• [Set exercise]: Repeat the material below word for word and leave out all pictures.

▼

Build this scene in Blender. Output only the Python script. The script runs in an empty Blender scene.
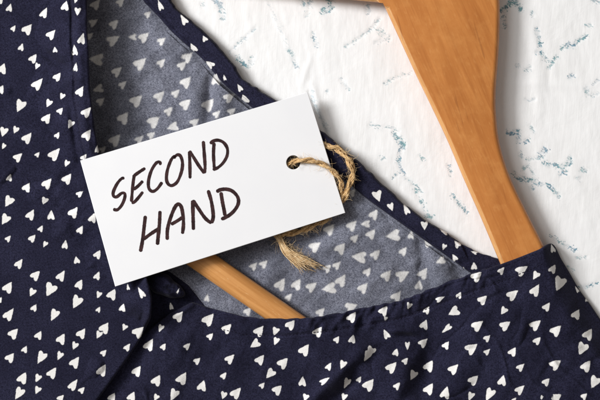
import bpy, bmesh, math, random
import numpy as np
from mathutils import Vector

random.seed(7)
S = 0.0005            # metres per photo pixel: the picture is about 30 cm wide
HC = 1800.0           # camera height in pixels (0.9 m)
scene = bpy.context.scene
COL = scene.collection


def wpt(x, y, z):
    """measured photo position + height (all in px) -> metres (perspective removed)"""
    k = 1.0 - np.asarray(z, float) / HC
    return (np.asarray(x, float) - 300.0) * k * S, (200.0 - np.asarray(y, float)) * k * S, np.asarray(z, float) * S


# ------------------------------------------------------------------ numeric helpers
def _hash(ix, iy, seed):
    h = np.sin(ix * 127.1 + iy * 311.7 + seed * 74.7) * 43758.5453
    return h - np.floor(h)


def vnoise(x, y, seed=0):
    x = np.asarray(x, float); y = np.asarray(y, float)
    ix = np.floor(x); iy = np.floor(y)
    fx = x - ix; fy = y - iy
    fx = fx * fx * fx * (fx * (fx * 6 - 15) + 10); fy = fy * fy * fy * (fy * (fy * 6 - 15) + 10)
    a = _hash(ix, iy, seed); b = _hash(ix + 1, iy, seed)
    c = _hash(ix, iy + 1, seed); d = _hash(ix + 1, iy + 1, seed)
    return (a + (b - a) * fx + (c - a) * fy + (a - b - c + d) * fx * fy) * 2 - 1


def fbm(x, y, seed=0, n=3):
    t = 0; amp = 1.0
    for k in range(n):
        t = t + amp * vnoise(x * 2 ** k, y * 2 ** k, seed + 13 * k); amp *= 0.5
    return t


def aniso(x, y, ang, lu, lv, seed, n=2):
    c, s = math.cos(math.radians(ang)), math.sin(math.radians(ang))
    return fbm((x * c + y * s) / lu, (-x * s + y * c) / lv, seed, n)


def sstep(a, b, v):
    t = np.clip((np.asarray(v, float) - a) / (b - a), 0, 1)
    return t * t * (3 - 2 * t)


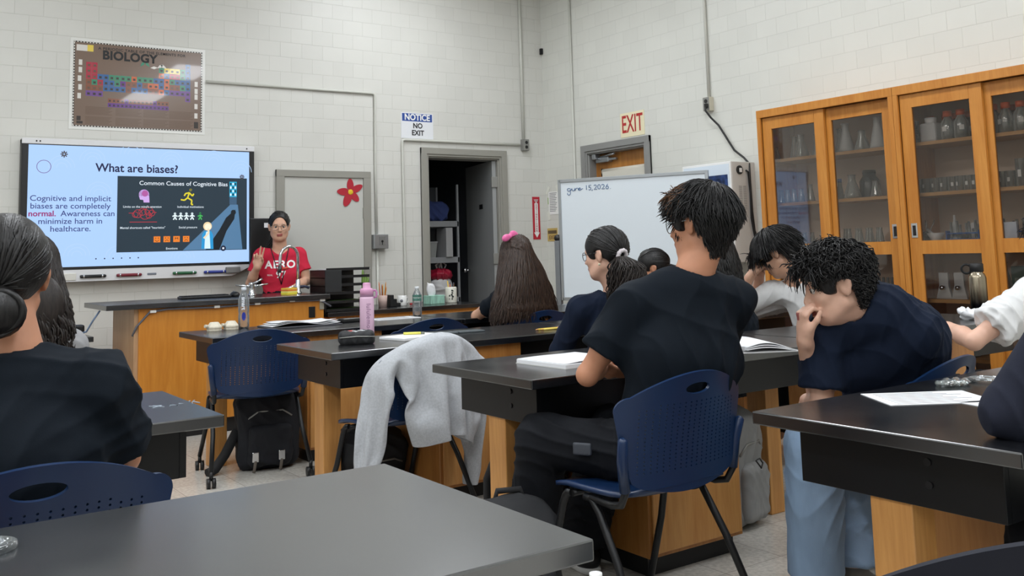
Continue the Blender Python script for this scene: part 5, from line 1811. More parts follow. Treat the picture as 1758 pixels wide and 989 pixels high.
# ---------------------------------------------------------------- 5  girl with scrunchie ponytail
H = Head((-3.03, -4.50, 1.160), 112, 6, 0, 1.0)
J = dict(pel=(-2.95, -4.52, .53), che=(-2.955, -4.53, .78), nek=(-2.98, -4.52, .995), shL=(-3.13, -4.42, .905), shR=(-2.83, -4.60, .905), elL=(-3.17, -4.30, .70), wrL=(-3.0, -4.13, .79), elR=(-2.76, -4.40, .74), wrR=(-2.84, -4.14, .79), knL=(-3.0, -4.12, .5), knR=(-2.8, -4.12, .5), anL=(-3.0, -4.1, .08), anR=(-2.8, -4.1, .08))
p = Person('girl in a navy top with glasses and a wavy ponytail in a white scrunchie', J, H, sk_p, .006)
p.body(); H.face(p.t, eyes=False)
p.shirt(c_navy, 'long_sleeve_top', torso=(.16, .12, .165, .118), slv=(.06, .062), long=.9, seed=15, neck=.062)
p.trousers(c_trs)
p.head_mesh('hair', cap_ops(.010, .06, -.06), .005, h_black)
P_, D_ = pulled(620, 9, (-.42, -.86, -.42), hairline=.3)
p.head_locks('hair_strands', P_, np.full(len(P_), .0055), h_black)
P_ = tail(620, 21, (-.04, -.105, -.02), .28, (-.04, .12, -1), .072, .016, 1.7, drop=(-.01, -.04, .015))
p.head_locks('ponytail', P_, np.random.default_rng(4).uniform(.003, .0055, 620), h_dkbr)
sc_ = MB()
ax = nrm(V3(-.3, -.8, -.35)); a1 = nrm(np.cross(ax, V3(0, 0, 1))); a2 = np.cross(ax, a1)
sc_.tube([H.w(V3(-.035, -.108, -.015) + a1 * .024 * math.cos(t_) + a2 * .024 * math.sin(t_)) for t_ in np.linspace(0, 2 * PI, 30, endpoint=False)], [.010 + .0015 * math.sin(i * 2.1) for i in range(30)], 8, closed=True)
sc_.build('scrunchie', M('white velvet', (204, 196, 200), .7, sheen=.4), p.t, False)
glasses(p, M('dark acetate', (44, 44, 48), .3), (.027, .020))
MB().sphere(H.w((-.083, -.006, -.045)), .006).build('earring', M('pale stud', (214, 206, 180), .3), p.t, False)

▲

• [Solution]:
Build this scene in Blender. Output only the Python script. The script runs in an empty Blender scene.
import bpy, bmesh, math, random
import numpy as np
from mathutils import Vector

random.seed(7)
S = 0.0005            # metres per photo pixel: the picture is about 30 cm wide
HC = 1800.0           # camera height in pixels (0.9 m)
scene = bpy.context.scene
COL = scene.collection


def wpt(x, y, z):
    """measured photo position + height (all in px) -> metres (perspective removed)"""
    k = 1.0 - np.asarray(z, float) / HC
    return (np.asarray(x, float) - 300.0) * k * S, (200.0 - np.asarray(y, float)) * k * S, np.asarray(z, float) * S


# ------------------------------------------------------------------ numeric helpers
def _hash(ix, iy, seed):
    h = np.sin(ix * 127.1 + iy * 311.7 + seed * 74.7) * 43758.5453
    return h - np.floor(h)


def vnoise(x, y, seed=0):
    x = np.asarray(x, float); y = np.asarray(y, float)
    ix = np.floor(x); iy = np.floor(y)
    fx = x - ix; fy = y - iy
    fx = fx * fx * fx * (fx * (fx * 6 - 15) + 10); fy = fy * fy * fy * (fy * (fy * 6 - 15) + 10)
    a = _hash(ix, iy, seed); b = _hash(ix + 1, iy, seed)
    c = _hash(ix, iy + 1, seed); d = _hash(ix + 1, iy + 1, seed)
    return (a + (b - a) * fx + (c - a) * fy + (a - b - c + d) * fx * fy) * 2 - 1


def fbm(x, y, seed=0, n=3):
    t = 0; amp = 1.0
    for k in range(n):
        t = t + amp * vnoise(x * 2 ** k, y * 2 ** k, seed + 13 * k); amp *= 0.5
    return t


def aniso(x, y, ang, lu, lv, seed, n=2):
    c, s = math.cos(math.radians(ang)), math.sin(math.radians(ang))
    return fbm((x * c + y * s) / lu, (-x * s + y * c) / lv, seed, n)


def sstep(a, b, v):
    t = np.clip((np.asarray(v, float) - a) / (b - a), 0, 1)
    return t * t * (3 - 2 * t)


Continue the Blender Python script for this scene: part 5, from line 1811. More parts follow. Treat the picture as 1758 pixels wide and 989 pixels high.
# ---------------------------------------------------------------- 5  girl with scrunchie ponytail
H = Head((-3.03, -4.50, 1.160), 112, 6, 0, 1.0)
J = dict(pel=(-2.95, -4.52, .53), che=(-2.955, -4.53, .78), nek=(-2.98, -4.52, .995), shL=(-3.13, -4.42, .905), shR=(-2.83, -4.60, .905), elL=(-3.17, -4.30, .70), wrL=(-3.0, -4.13, .79), elR=(-2.76, -4.40, .74), wrR=(-2.84, -4.14, .79), knL=(-3.0, -4.12, .5), knR=(-2.8, -4.12, .5), anL=(-3.0, -4.1, .08), anR=(-2.8, -4.1, .08))
p = Person('girl in a navy top with glasses and a wavy ponytail in a white scrunchie', J, H, sk_p, .006)
p.body(); H.face(p.t, eyes=False)
p.shirt(c_navy, 'long_sleeve_top', torso=(.16, .12, .165, .118), slv=(.06, .062), long=.9, seed=15, neck=.062)
p.trousers(c_trs)
p.head_mesh('hair', cap_ops(.010, .06, -.06), .005, h_black)
P_, D_ = pulled(620, 9, (-.42, -.86, -.42), hairline=.3)
p.head_locks('hair_strands', P_, np.full(len(P_), .0055), h_black)
P_ = tail(620, 21, (-.04, -.105, -.02), .28, (-.04, .12, -1), .072, .016, 1.7, drop=(-.01, -.04, .015))
p.head_locks('ponytail', P_, np.random.default_rng(4).uniform(.003, .0055, 620), h_dkbr)
sc_ = MB()
ax = nrm(V3(-.3, -.8, -.35)); a1 = nrm(np.cross(ax, V3(0, 0, 1))); a2 = np.cross(ax, a1)
sc_.tube([H.w(V3(-.035, -.108, -.015) + a1 * .024 * math.cos(t_) + a2 * .024 * math.sin(t_)) for t_ in np.linspace(0, 2 * PI, 30, endpoint=False)], [.010 + .0015 * math.sin(i * 2.1) for i in range(30)], 8, closed=True)
sc_.build('scrunchie', M('white velvet', (204, 196, 200), .7, sheen=.4), p.t, False)
glasses(p, M('dark acetate', (44, 44, 48), .3), (.027, .020))
MB().sphere(H.w((-.083, -.006, -.045)), .006).build('earring', M('pale stud', (214, 206, 180), .3), p.t, False)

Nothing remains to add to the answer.